The ten reasons why Star Wars is better than...
...Star Trek
10) Han Solo is a great good guy, even a hero, yet he smuggles stuff and
kills people left and right.
9) Prime directive? That's kill the other guy, right?
8) Captain Kirk has to get a new girl every episode, Captian Picard can't
get one, whereas Leia goes as far as being a slave to a giant
man-sovenist Slug to stay with her man.
7) two words- John Williams
6) Two more words: Death Star
5) Who wants weak humans as main people if you can have six foot tall
wookies and giant amphibians.
4) Stun, what stun? So that is what the little gun was for! Oh well, he's
better off dead, anyway.
3) Star Wars doesn't kill the first no-name person on the away team.
2) Have you ever heard of a Star Trek ship trying to fly into an asteroid
feild? They do it once, and Picard flew at .1 lightspeed. Han Solo floors it.
1) How scary could a Vulcan with a phaser appear when you could have
either a two-story hungrey adolecent Rancor greet you after falling
thirty feet or a dark sith lord who can choke you while absorbing your
phazer fire.
... Indiana Jones(really solo vs. jones)
10) Harrison Ford can keep one girl in Star Wars, but he can't keep one
in Indiana Jones.
9) Jones has to fight a big stupid guy, the Natzies and some other
excavationist. Solo not only has to fight an entire Imperial army with a
beat-up rustbucket(a fast bucket, but a beat-up one all the same) he also
has to watch out for other bounty hunters and angering his wookie-friend.
8) Jones has a handy, dandy whip for a weapon; whereas Solo gets to blast
his way through everything.
7) The worst it ever got for Jones was having to worry about snakes of
the animal variety. Solo has the snakes(and cheats) of many different races.
6) Jones has 'fun' looking for ancient ruins while dodging his enemies.
Solo has 'fun' making his enemies ancient ruins.
5) Jone's sidekicks consist of little kids, fat men, and thin ladies.
Solo gets a six foot walking carpet(equiped with nails), a short thin
girl, two droids, a farmboy kid and one 'crazy old hermet'.
4) Jones has to chase after his girls because they keep being captured;
Solo's girl chases after him.
3) Though they are both loners, only Solo can call out an entire armada
as reinforcements.
2) Have you heard of the Mellenium Falcon?
1) Jones stays a proffessor after all he accomplishes. Solo becomes the
Presiden of the Republic's husband.
... the Mummy
10) Can we say diologue?
9) Whose afraid of bugs when you have stormtroopers on your tail?
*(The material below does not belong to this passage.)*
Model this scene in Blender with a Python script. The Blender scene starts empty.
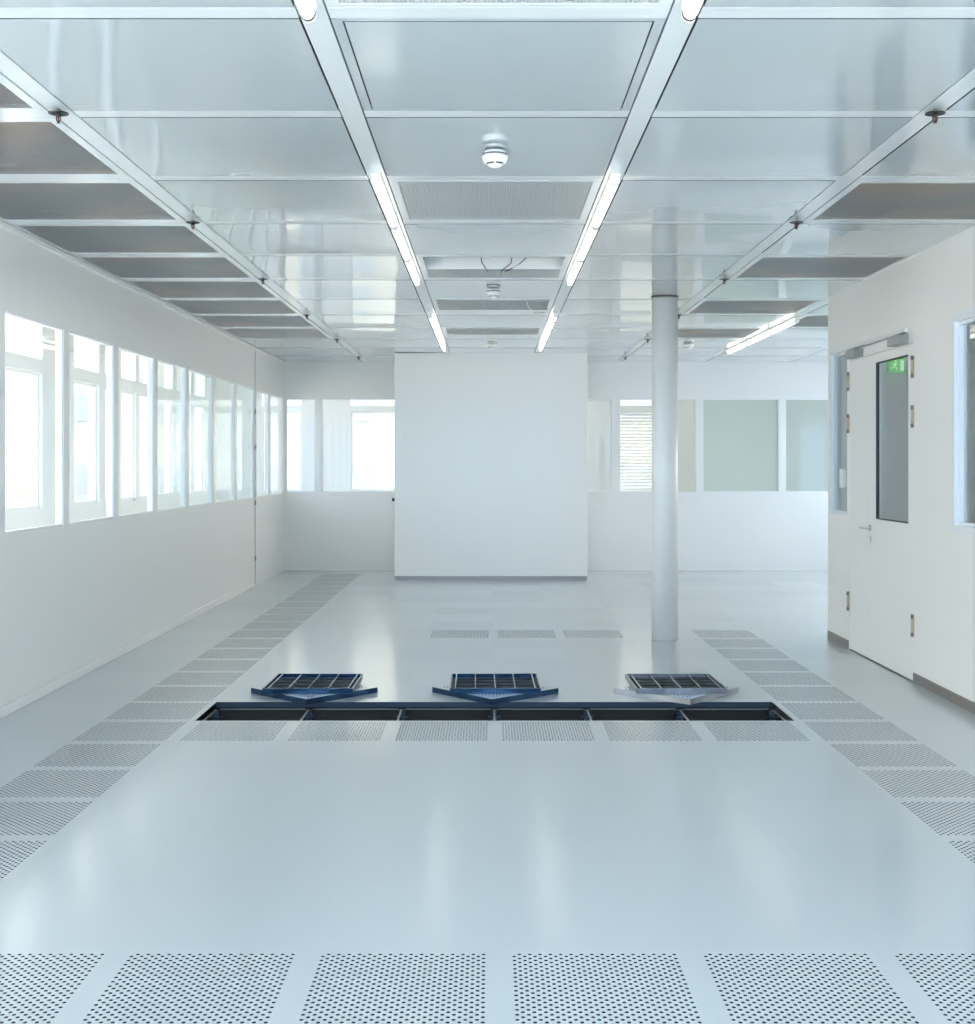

8) So you have a mummy after you. It's not like the 181st or the Rogues
(impossible is our job, 'mam)
7) in the mummy, you have a total of one head mummy, one female head
mummy and twelve underlings against, but you have dead Egyptian guards
fighting for you, stupid gunslinging Americans, a cat, two expert
pickpocketers, and mysterious black guys. In star wars, you are fighting
two dark sith Lords(Lords, mind you, not trainies, LORDS) and an entire
military fleet composed of top military people. YOu have a total of
twenty snubfighters, comosed of two types, and only ducktape to hold them
together for the first four years until you get your first capital star
ship, which is blown up not even a year after your ownership. Oh, and all
your Jedi, save a mediocre and one of your best old ones, are dead.
6) O'conner didn't have to worry about a giant tentcle grabbing him and
sucking him into a stomach that will digest him for the next mellenium.
5) What is a mummy in comparrison to a wookie with a short temperment?
4) So there is a mummy on the loose. Let darth Vader get in there and
show the mummy what true pain and suffering is.
3) Why would a mummy matter to an emperor who could blow the planet to
kindom come?
2) Carrie Fisher plays a better damsil in distress.
1) Three words to send fear into any mummy: Rancors like bones.
Thank you thank you! Hope you enjoyed them!